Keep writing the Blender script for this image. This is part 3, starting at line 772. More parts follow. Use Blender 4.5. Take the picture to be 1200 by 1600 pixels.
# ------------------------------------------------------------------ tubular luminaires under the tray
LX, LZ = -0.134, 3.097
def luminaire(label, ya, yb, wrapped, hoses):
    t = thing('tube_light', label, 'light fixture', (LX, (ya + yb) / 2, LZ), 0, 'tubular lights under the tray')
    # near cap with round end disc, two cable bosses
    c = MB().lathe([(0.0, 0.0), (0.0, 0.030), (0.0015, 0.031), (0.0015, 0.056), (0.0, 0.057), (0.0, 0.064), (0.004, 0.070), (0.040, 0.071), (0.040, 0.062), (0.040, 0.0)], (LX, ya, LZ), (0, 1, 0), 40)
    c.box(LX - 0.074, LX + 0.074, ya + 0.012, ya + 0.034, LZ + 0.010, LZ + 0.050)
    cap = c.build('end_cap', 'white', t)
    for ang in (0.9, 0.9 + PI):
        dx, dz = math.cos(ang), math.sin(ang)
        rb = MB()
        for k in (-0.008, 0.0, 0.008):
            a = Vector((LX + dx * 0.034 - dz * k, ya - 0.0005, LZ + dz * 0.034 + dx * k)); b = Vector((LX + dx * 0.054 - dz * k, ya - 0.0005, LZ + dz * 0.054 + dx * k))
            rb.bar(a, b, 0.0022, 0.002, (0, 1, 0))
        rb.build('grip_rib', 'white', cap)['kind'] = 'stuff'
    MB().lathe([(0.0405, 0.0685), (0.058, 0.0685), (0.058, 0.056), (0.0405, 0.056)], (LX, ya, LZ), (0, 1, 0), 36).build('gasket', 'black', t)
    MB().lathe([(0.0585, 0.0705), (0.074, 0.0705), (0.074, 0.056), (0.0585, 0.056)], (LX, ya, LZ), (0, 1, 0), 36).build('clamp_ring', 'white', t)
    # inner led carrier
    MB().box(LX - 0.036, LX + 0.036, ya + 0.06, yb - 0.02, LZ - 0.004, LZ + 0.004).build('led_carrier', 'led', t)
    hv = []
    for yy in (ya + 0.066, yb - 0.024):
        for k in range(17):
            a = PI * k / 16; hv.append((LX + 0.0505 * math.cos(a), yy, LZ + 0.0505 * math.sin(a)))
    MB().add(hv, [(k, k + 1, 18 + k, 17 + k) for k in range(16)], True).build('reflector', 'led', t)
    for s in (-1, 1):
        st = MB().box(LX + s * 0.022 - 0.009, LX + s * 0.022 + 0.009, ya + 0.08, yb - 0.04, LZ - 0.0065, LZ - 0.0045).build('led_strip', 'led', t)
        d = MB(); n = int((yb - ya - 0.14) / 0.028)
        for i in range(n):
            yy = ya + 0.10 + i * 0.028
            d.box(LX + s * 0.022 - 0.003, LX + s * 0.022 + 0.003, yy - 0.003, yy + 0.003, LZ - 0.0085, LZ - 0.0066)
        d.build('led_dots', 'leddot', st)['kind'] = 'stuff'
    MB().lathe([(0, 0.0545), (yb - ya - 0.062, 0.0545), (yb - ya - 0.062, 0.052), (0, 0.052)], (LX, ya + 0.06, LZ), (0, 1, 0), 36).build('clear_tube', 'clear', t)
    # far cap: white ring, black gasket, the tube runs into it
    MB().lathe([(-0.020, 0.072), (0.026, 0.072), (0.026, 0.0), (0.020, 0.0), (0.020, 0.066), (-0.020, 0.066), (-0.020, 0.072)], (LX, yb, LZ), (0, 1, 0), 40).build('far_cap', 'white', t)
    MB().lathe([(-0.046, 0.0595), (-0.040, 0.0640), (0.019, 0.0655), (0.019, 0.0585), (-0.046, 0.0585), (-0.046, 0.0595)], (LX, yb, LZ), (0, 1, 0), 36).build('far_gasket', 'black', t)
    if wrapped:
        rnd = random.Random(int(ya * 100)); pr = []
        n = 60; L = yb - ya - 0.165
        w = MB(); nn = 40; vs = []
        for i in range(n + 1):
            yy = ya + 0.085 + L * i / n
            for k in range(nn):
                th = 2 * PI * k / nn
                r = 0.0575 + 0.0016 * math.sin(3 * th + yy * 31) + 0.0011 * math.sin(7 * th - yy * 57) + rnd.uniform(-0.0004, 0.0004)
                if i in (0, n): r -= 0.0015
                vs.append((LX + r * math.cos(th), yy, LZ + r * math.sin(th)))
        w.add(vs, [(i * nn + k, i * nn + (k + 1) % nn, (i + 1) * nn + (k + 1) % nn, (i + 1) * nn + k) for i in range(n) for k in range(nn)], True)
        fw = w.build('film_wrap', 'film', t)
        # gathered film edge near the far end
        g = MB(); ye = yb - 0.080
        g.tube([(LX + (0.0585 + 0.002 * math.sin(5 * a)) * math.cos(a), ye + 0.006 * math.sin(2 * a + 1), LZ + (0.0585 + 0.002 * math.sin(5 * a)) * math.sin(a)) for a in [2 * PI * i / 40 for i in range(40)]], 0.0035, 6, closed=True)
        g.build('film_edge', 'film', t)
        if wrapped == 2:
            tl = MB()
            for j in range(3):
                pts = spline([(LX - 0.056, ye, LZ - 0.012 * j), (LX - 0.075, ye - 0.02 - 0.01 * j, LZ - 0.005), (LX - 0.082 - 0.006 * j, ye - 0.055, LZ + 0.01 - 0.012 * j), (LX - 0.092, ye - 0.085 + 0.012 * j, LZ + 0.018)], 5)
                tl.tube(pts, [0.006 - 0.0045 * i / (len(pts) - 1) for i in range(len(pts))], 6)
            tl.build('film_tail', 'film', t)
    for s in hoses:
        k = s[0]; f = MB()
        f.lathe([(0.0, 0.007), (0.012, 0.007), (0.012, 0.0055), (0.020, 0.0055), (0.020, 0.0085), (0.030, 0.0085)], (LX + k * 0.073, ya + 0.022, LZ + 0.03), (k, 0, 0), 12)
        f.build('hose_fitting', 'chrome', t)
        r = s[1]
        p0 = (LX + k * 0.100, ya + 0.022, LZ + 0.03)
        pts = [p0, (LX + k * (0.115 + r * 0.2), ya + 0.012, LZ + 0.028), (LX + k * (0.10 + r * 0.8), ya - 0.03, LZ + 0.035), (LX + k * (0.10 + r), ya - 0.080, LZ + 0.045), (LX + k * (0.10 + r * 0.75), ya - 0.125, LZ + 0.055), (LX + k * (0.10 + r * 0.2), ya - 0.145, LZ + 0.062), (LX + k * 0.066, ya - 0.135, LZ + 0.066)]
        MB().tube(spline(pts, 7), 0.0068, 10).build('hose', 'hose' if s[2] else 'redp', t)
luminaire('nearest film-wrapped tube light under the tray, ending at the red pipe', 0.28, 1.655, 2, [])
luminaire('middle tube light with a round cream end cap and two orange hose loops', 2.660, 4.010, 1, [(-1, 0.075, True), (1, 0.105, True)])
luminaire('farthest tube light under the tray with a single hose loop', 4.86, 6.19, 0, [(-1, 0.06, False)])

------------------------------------

**Stated task**
Copy out all of the lines above exactly.

**In response**
Keep writing the Blender script for this image. This is part 3, starting at line 772. More parts follow. Use Blender 4.5. Take the picture to be 1200 by 1600 pixels.
# ------------------------------------------------------------------ tubular luminaires under the tray
LX, LZ = -0.134, 3.097
def luminaire(label, ya, yb, wrapped, hoses):
    t = thing('tube_light', label, 'light fixture', (LX, (ya + yb) / 2, LZ), 0, 'tubular lights under the tray')
    # near cap with round end disc, two cable bosses
    c = MB().lathe([(0.0, 0.0), (0.0, 0.030), (0.0015, 0.031), (0.0015, 0.056), (0.0, 0.057), (0.0, 0.064), (0.004, 0.070), (0.040, 0.071), (0.040, 0.062), (0.040, 0.0)], (LX, ya, LZ), (0, 1, 0), 40)
    c.box(LX - 0.074, LX + 0.074, ya + 0.012, ya + 0.034, LZ + 0.010, LZ + 0.050)
    cap = c.build('end_cap', 'white', t)
    for ang in (0.9, 0.9 + PI):
        dx, dz = math.cos(ang), math.sin(ang)
        rb = MB()
        for k in (-0.008, 0.0, 0.008):
            a = Vector((LX + dx * 0.034 - dz * k, ya - 0.0005, LZ + dz * 0.034 + dx * k)); b = Vector((LX + dx * 0.054 - dz * k, ya - 0.0005, LZ + dz * 0.054 + dx * k))
            rb.bar(a, b, 0.0022, 0.002, (0, 1, 0))
        rb.build('grip_rib', 'white', cap)['kind'] = 'stuff'
    MB().lathe([(0.0405, 0.0685), (0.058, 0.0685), (0.058, 0.056), (0.0405, 0.056)], (LX, ya, LZ), (0, 1, 0), 36).build('gasket', 'black', t)
    MB().lathe([(0.0585, 0.0705), (0.074, 0.0705), (0.074, 0.056), (0.0585, 0.056)], (LX, ya, LZ), (0, 1, 0), 36).build('clamp_ring', 'white', t)
    # inner led carrier
    MB().box(LX - 0.036, LX + 0.036, ya + 0.06, yb - 0.02, LZ - 0.004, LZ + 0.004).build('led_carrier', 'led', t)
    hv = []
    for yy in (ya + 0.066, yb - 0.024):
        for k in range(17):
            a = PI * k / 16; hv.append((LX + 0.0505 * math.cos(a), yy, LZ + 0.0505 * math.sin(a)))
    MB().add(hv, [(k, k + 1, 18 + k, 17 + k) for k in range(16)], True).build('reflector', 'led', t)
    for s in (-1, 1):
        st = MB().box(LX + s * 0.022 - 0.009, LX + s * 0.022 + 0.009, ya + 0.08, yb - 0.04, LZ - 0.0065, LZ - 0.0045).build('led_strip', 'led', t)
        d = MB(); n = int((yb - ya - 0.14) / 0.028)
        for i in range(n):
            yy = ya + 0.10 + i * 0.028
            d.box(LX + s * 0.022 - 0.003, LX + s * 0.022 + 0.003, yy - 0.003, yy + 0.003, LZ - 0.0085, LZ - 0.0066)
        d.build('led_dots', 'leddot', st)['kind'] = 'stuff'
    MB().lathe([(0, 0.0545), (yb - ya - 0.062, 0.0545), (yb - ya - 0.062, 0.052), (0, 0.052)], (LX, ya + 0.06, LZ), (0, 1, 0), 36).build('clear_tube', 'clear', t)
    # far cap: white ring, black gasket, the tube runs into it
    MB().lathe([(-0.020, 0.072), (0.026, 0.072), (0.026, 0.0), (0.020, 0.0), (0.020, 0.066), (-0.020, 0.066), (-0.020, 0.072)], (LX, yb, LZ), (0, 1, 0), 40).build('far_cap', 'white', t)
    MB().lathe([(-0.046, 0.0595), (-0.040, 0.0640), (0.019, 0.0655), (0.019, 0.0585), (-0.046, 0.0585), (-0.046, 0.0595)], (LX, yb, LZ), (0, 1, 0), 36).build('far_gasket', 'black', t)
    if wrapped:
        rnd = random.Random(int(ya * 100)); pr = []
        n = 60; L = yb - ya - 0.165
        w = MB(); nn = 40; vs = []
        for i in range(n + 1):
            yy = ya + 0.085 + L * i / n
            for k in range(nn):
                th = 2 * PI * k / nn
                r = 0.0575 + 0.0016 * math.sin(3 * th + yy * 31) + 0.0011 * math.sin(7 * th - yy * 57) + rnd.uniform(-0.0004, 0.0004)
                if i in (0, n): r -= 0.0015
                vs.append((LX + r * math.cos(th), yy, LZ + r * math.sin(th)))
        w.add(vs, [(i * nn + k, i * nn + (k + 1) % nn, (i + 1) * nn + (k + 1) % nn, (i + 1) * nn + k) for i in range(n) for k in range(nn)], True)
        fw = w.build('film_wrap', 'film', t)
        # gathered film edge near the far end
        g = MB(); ye = yb - 0.080
        g.tube([(LX + (0.0585 + 0.002 * math.sin(5 * a)) * math.cos(a), ye + 0.006 * math.sin(2 * a + 1), LZ + (0.0585 + 0.002 * math.sin(5 * a)) * math.sin(a)) for a in [2 * PI * i / 40 for i in range(40)]], 0.0035, 6, closed=True)
        g.build('film_edge', 'film', t)
        if wrapped == 2:
            tl = MB()
            for j in range(3):
                pts = spline([(LX - 0.056, ye, LZ - 0.012 * j), (LX - 0.075, ye - 0.02 - 0.01 * j, LZ - 0.005), (LX - 0.082 - 0.006 * j, ye - 0.055, LZ + 0.01 - 0.012 * j), (LX - 0.092, ye - 0.085 + 0.012 * j, LZ + 0.018)], 5)
                tl.tube(pts, [0.006 - 0.0045 * i / (len(pts) - 1) for i in range(len(pts))], 6)
            tl.build('film_tail', 'film', t)
    for s in hoses:
        k = s[0]; f = MB()
        f.lathe([(0.0, 0.007), (0.012, 0.007), (0.012, 0.0055), (0.020, 0.0055), (0.020, 0.0085), (0.030, 0.0085)], (LX + k * 0.073, ya + 0.022, LZ + 0.03), (k, 0, 0), 12)
        f.build('hose_fitting', 'chrome', t)
        r = s[1]
        p0 = (LX + k * 0.100, ya + 0.022, LZ + 0.03)
        pts = [p0, (LX + k * (0.115 + r * 0.2), ya + 0.012, LZ + 0.028), (LX + k * (0.10 + r * 0.8), ya - 0.03, LZ + 0.035), (LX + k * (0.10 + r), ya - 0.080, LZ + 0.045), (LX + k * (0.10 + r * 0.75), ya - 0.125, LZ + 0.055), (LX + k * (0.10 + r * 0.2), ya - 0.145, LZ + 0.062), (LX + k * 0.066, ya - 0.135, LZ + 0.066)]
        MB().tube(spline(pts, 7), 0.0068, 10).build('hose', 'hose' if s[2] else 'redp', t)
luminaire('nearest film-wrapped tube light under the tray, ending at the red pipe', 0.28, 1.655, 2, [])
luminaire('middle tube light with a round cream end cap and two orange hose loops', 2.660, 4.010, 1, [(-1, 0.075, True), (1, 0.105, True)])
luminaire('farthest tube light under the tray with a single hose loop', 4.86, 6.19, 0, [(-1, 0.06, False)])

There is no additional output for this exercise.